There can be no surprise that the future of education debates focuses so much on digital technology as an ‘aid’ to learning – but this is a far cry from overhead projectors. These ‘aids’ it is currently proposed may replace the need for human teachers altogether. It will (as it is now to a relatively limited extent) be possible to dispense with learning institutions’ brick and mortar completely.
While all of this may come to pass or not, it’s worth thinking more deeply and generally about the human requirements from education. This has never been resolved which is why theory after theory of education has followed from Socrates onwards. We do need to guard against being swept along and reacting only as things come along. It’s not clear that enough is being done to think about the future. Such thinking is largely speculative and can easily turn to fantasies based on utopias or dystopias.
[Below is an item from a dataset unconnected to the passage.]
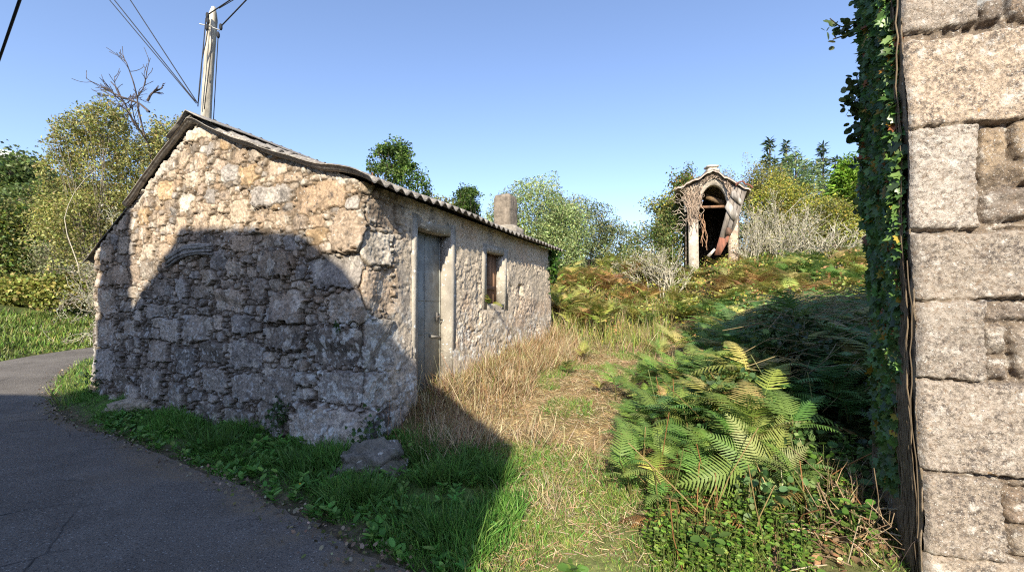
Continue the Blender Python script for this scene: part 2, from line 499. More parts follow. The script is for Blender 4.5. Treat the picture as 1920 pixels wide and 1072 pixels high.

Yet it has to be said that given striking contemporary failings in education which from the hindsight of the future may appear somewhat risible, the education of a five years old who will be 20 in 15 years time needs to take the future very much into account: we should at least try to think ahead in ten or fifteen years periods.
Finally, it is doubtful whether education has ever taken seriously a commitment to prepare people for citizenship, to act as political citizens within the structures of power. The political processes are witnessing change just now through social media etc but this is superficial. The challenge for democracy is to produce citizens who have some understanding of how power is distributed in society and the world. This power will increasingly be found in Digitalia and not transparently so. Digital media education should be about more than teaching digital skills. It should be essentially about understanding digital media.